Monday, March 30, 2009

Phoebe Washburn

In reading "The Comprehensivist: Buckminster Fuller and Contemporary Artists" by Elizabeth Smith from Buckminster Fuller: Starting With the Universe, I was reminded of the work of Phoebe Washburn, whose piece Regulated Fool's Milk Meadow, was featured at the Deutsche Guggenheim in 2007.  The piece is a room size installation, really a self-contained factory made from found materials, which produces grass for its own sod roof.  A conveyor belt shuttles small trays of grass seed through stations that provide water and light.  After the grass is fully grown, a "gardener" transfers it to the roof of the factory where, deprived of light and water, it eventually whithers and dies, completing a full life cycle.  See the images and the unfortunately uninformative video below to get an idea of the installation.  
       












Like Fuller, Washburn is particularly interested in comprehensive, sustainable life systems. Influenced by modernist ideas, Fuller envisioned these systems as elegant and efficient, practical despite their seemingly extravagant forms.  His designs were meant to be used (many of his domes still are in use); he believed that we could better our lives and world through good, thoughtful design.  Washburn's work on the other hand is remarkably, notably impractical.  Its construction is ramshackle and seemingly random - inelegant but functional, though its function is not necessary.  
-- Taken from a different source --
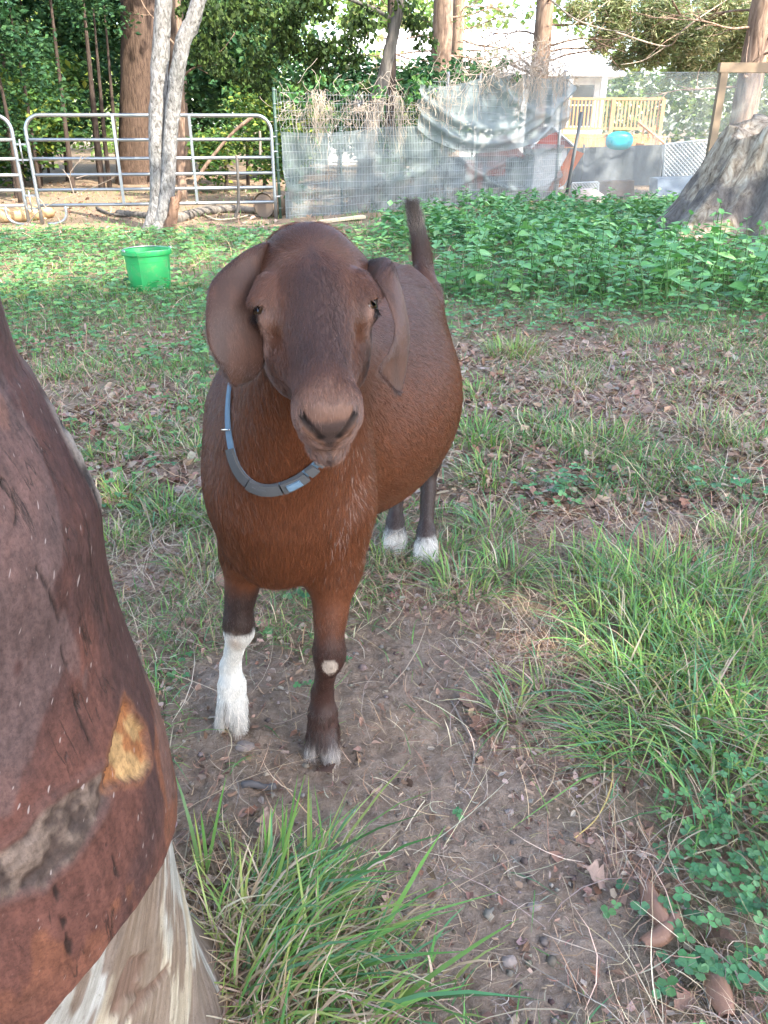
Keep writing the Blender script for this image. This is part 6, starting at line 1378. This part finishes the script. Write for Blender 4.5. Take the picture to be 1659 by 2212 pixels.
m = MB(); m.tube([nf(2.2, 0, -.2), nf(2.15, .8, -.18), nf(2.25, 1.7, .02)], [.012, .01, .006], 5); m.build('stem', M_BARK, IV)
# solar light on the wire
SL = thing('solar_light', 'small black solar lamp clipped to the wire above the netting', 'lamp', (0, 0, 0)); p = at(775, 228, 12.55)
M_BLK = simple('black_plastic', (.018, .020, .024), .4, 0, .5)
m = MB(); m.box(p + (0, 0, .03), (.17, .10, .045), rot_x(-.4), None, .008); m.build('solar_panel', M_BLK, SL, False)
m = MB(); m.box(p + (0, .01, -.04), (.15, .06, .085), None, None, .01); m.build('housing', simple('lamp_tan', (.25, .20, .15), .5), SL, False)
m = MB(); m.tube([p + (0, -.052, .0), p + (0, -.030, .0)], .016, 10); m.build('sensor', M_WHITE, SL)
for dx in (-.04, .045): m = MB(); m.tube([p + (dx, .02, .05), p + (dx, .02, .14)], .006, 5); m.build('hook', M_GALV, SL)
# thin netting to the right, dark stake, wooden frame
N2 = thing('netting_fence', 'thin see-through netting with a dark slanting stake right of the sagging netting', 'fence', (3.07, 15.12, 0))
G = np.array([[(s * 5.6, -.10 * s + .03 * math.sin(s * 40 + z * 3), z * (2.02 - .05 * math.sin(s * 3)) + 0.) for z in np.linspace(0, 1, 12)] for s in np.linspace(0, 1, 60)])
m = MB(); m.grid(G); m.build('netting', M_NET2, N2)
m = MB(); a, b = at(1224, 418, 15.0) - (3.07, 15.12, 0), at(1257, 242, 15.0) - (3.07, 15.12, 0); m.tube([a, b], .030, 7); m.build('stake', M_POSTGREY, N2)
m = MB()
for z in (.02, 1.0, 1.98): m.tube([(s * 5.6, -.1 * s - .01, z) for s in np.linspace(0, 1, 20)], .003, 4, False)
m.build('wire', M_WIRE, N2)
M_TIMBER = simple('timber_brown', (.26, .19, .13), .8, 0, .2, .3, 5, .3)
WF = thing('timber_frame', 'brown timber post and beam standing behind the broken stump', 'frame', (4.75, 12.6, 0))
m = MB(); m.box((0, 0, .92), (.10, .10, 1.84)); m.build('post', M_TIMBER, WF, False)
m = MB(); m.box((.72, 0, 1.90), (1.60, .11, .12)); m.build('beam', M_TIMBER, WF, False)
m = MB(); m.box((1.48, 0, .92), (.10, .10, 1.84)); m.build('post', M_TIMBER, WF, False)

# ---------------------------------------------------------------- galvanized panels
M_TUBE = simple('galvanized_tube', (.33, .35, .37), .36, .85, .5, .12, 14)
def panel(A, B, label, feet, nverts=(.35, .66)):
    A, B = np.array((*A, 0.)), np.array((*B, 0.)); D = B - A; Lg = np.linalg.norm(D); D /= Lg; o = thing('livestock_panel', label, 'gate', tuple(A))
    q = lambda u, z, off=0.: D * u + np.array((D[1], -D[0], 0)) * off + np.array((0, 0, z))
    r = .19; zt = 1.29; arc = [(r - r * math.cos(t), zt - r + r * math.sin(t)) for t in np.linspace(0, math.pi / 2, 9)]
    path = [(0, 0.)] + [(0, z) for z in (.3, .7)] + arc + [(Lg * .33, zt), (Lg * .66, zt)] + [(Lg - u, z) for u, z in arc[::-1]] + [(Lg, .7), (Lg, .3), (Lg, 0.)]
    m = MB(); m.tube([q(*p) for p in path], .0235, 12); m.build('frame', M_TUBE, o)
    for z in (1.01, .79, .60, .42, .235):
        m = MB(); m.tube([q(.015, z), q(Lg * .5, z - .003), q(Lg - .015, z)], .0215, 10); m.build('rail', M_TUBE, o)
    for f in nverts: m = MB(); m.box(q(Lg * f, .76, .028), (.035, .012, 1.06), np.stack((D, np.cross((0, 0, 1.), D), (0, 0, 1.)), 1)); m.build('upright', M_TUBE, o, False)
    for u0, dr in feet:
        m = MB(); m.tube(smooth_path([q(u0, .22), q(u0, .12), q(u0 + dr * .04, .05), q(u0 + dr * .14, .012), q(u0 + dr * .25, .005)], 12), .019, 9); m.build('foot', M_TUBE, o)
    return o
PN = panel((-4.50, 11.0), (-1.49, 11.57), 'galvanized tube panel standing behind the forked dead tree', ((.32, -1),))
panel((-7.75, 10.93), (-4.66, 10.97), 'galvanized tube panel cut off by the left picture edge', ((2.82, 1),))
LT = thing('panel_latch', 'galvanized pin latch joining the two tube panels', 'latch', (-4.58, 10.97, 0))
for z in (.96, .78, .36, .20):
    m = MB(); m.box((0, -.01, z), (.13, .05, .022)); m.build('bracket', M_TUBE, LT, False)
for z0, z1 in ((.74, 1.02), (.16, .42)): m = MB(); m.tube([(0, -.03, z0), (0, -.03, z1)], .010, 8); m.build('pin', M_TUBE, LT)
for z in (1.04, .86, .30): m = MB(); m.tube([(-1.49 + 4.58, .60, z), (-1.42 + 4.58, .62, z)], .012, 6); m.build('hinge', M_TUBE, LT)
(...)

In discussing the piece, the artist often notes that she is interested in "making do" with the materials she can find, clearly removing herself from the realm of modernism.  A modernist never "makes do."  A modernist uses the material best suited to the job, the material that works most efficiently, gracefully, and tastefully.  Perhaps this impulse can be blamed, at least in part, for our current crisis of sustainability.  What's the use of making do with an old building when a new building can be built better?  Why patch the old jacket when a new one can be easily bought?  The modernist rejects the homemade, the recycled, and the repurposed, which Washburn clearly embraces.  The design of Regulated Fool's Milk Meadow, references more the shantytowns of third world slums, where modernism isn't even an option, where any material, no matter how ill suited, can be made to provide shelter.